Short-stay standard-cost method

The short-stay standard-cost is a fixed nightly rate you can claim against your rental income. It's for short-stay accommodation in your home. 

You can use the method if you only rent out your home for 100 nights or less over the income year. (Each room in your house is equal to 1 of these nights. So if you rent out your three bedroom house for 1 night we'll see that as 3 nights.)

There's no income tax to pay if you charge guests up to the fixed nightly rate. It's exempt income

When you charge guests more than the fixed nightly rate you'll pay tax on the difference. You'll have to file a tax return to do that. You cannot claim expenses as the fixed nightly rate covers those.

Make sure you read the rules before using the method:

Short-stay standard cost for renting out your home or its rooms 

Actual cost method

Sometimes you cannot, or do not want to use the short-stay standard-cost method. When this happens use the actual cost method to work out your taxable rental income. 

With the actual cost method, you split your expenses using floor area guests can use by the number of rental nights. This shows what expenses you can claim against your rental income. 

You'll also have to fill in a tax return to see if you have to pay any income tax to us. 

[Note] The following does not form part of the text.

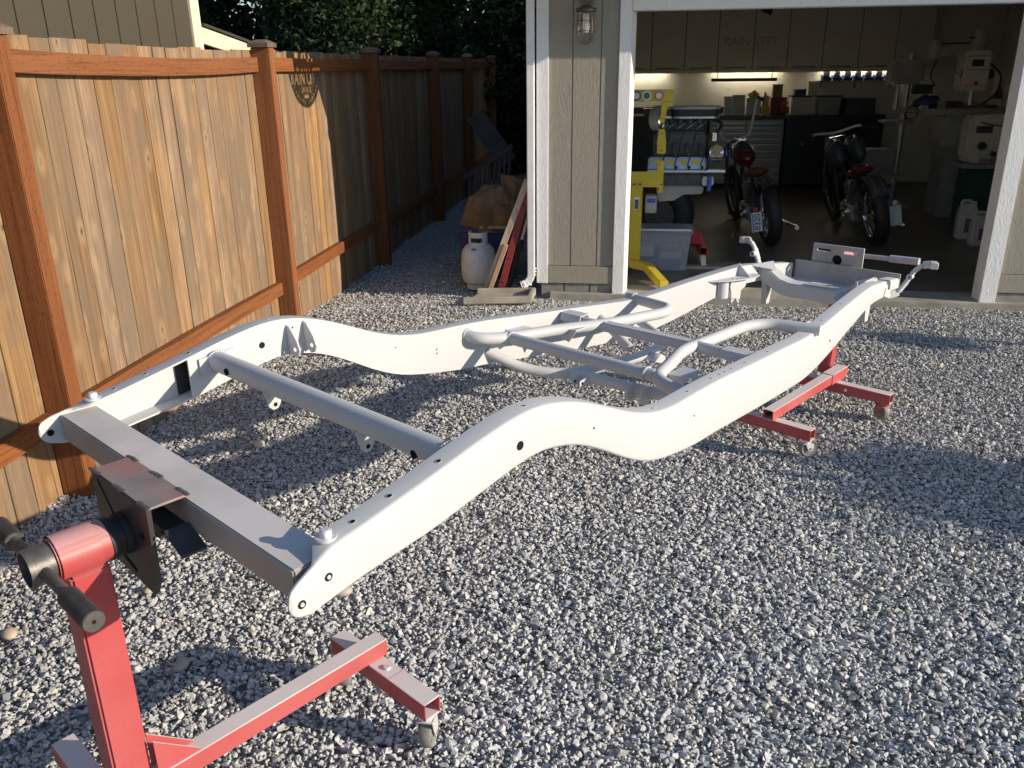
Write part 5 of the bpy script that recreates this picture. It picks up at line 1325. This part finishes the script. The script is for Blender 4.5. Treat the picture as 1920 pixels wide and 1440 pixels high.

Actual cost method for working out rental income and expenses

GST and short-term renting

If you're renting out short-term and you're:

  • registered for GST you'll need to pay GST on your short-term rental income
  • not registered for GST, you may have to file and register for GST. 

You'll only have to file and register if your turnover from all your taxable activities is over $60,000 for the year. This includes your short-term rental income.

Make sure you read about GST to find out what your obligations are: 

GST and your short-term rental income

Renting out your main home long-term

A long-term rental usually means you have tenants. When you’re renting out long-term you only use the actual cost method to work out your taxable rental income.

With the actual cost method you deduct all allowable rental expenses from your gross rental income. This is for the time it's rented or available for rent.

With long-term residential renting there’s no GST to pay. You do not need to register, file or claim GST for your rental income or expenses.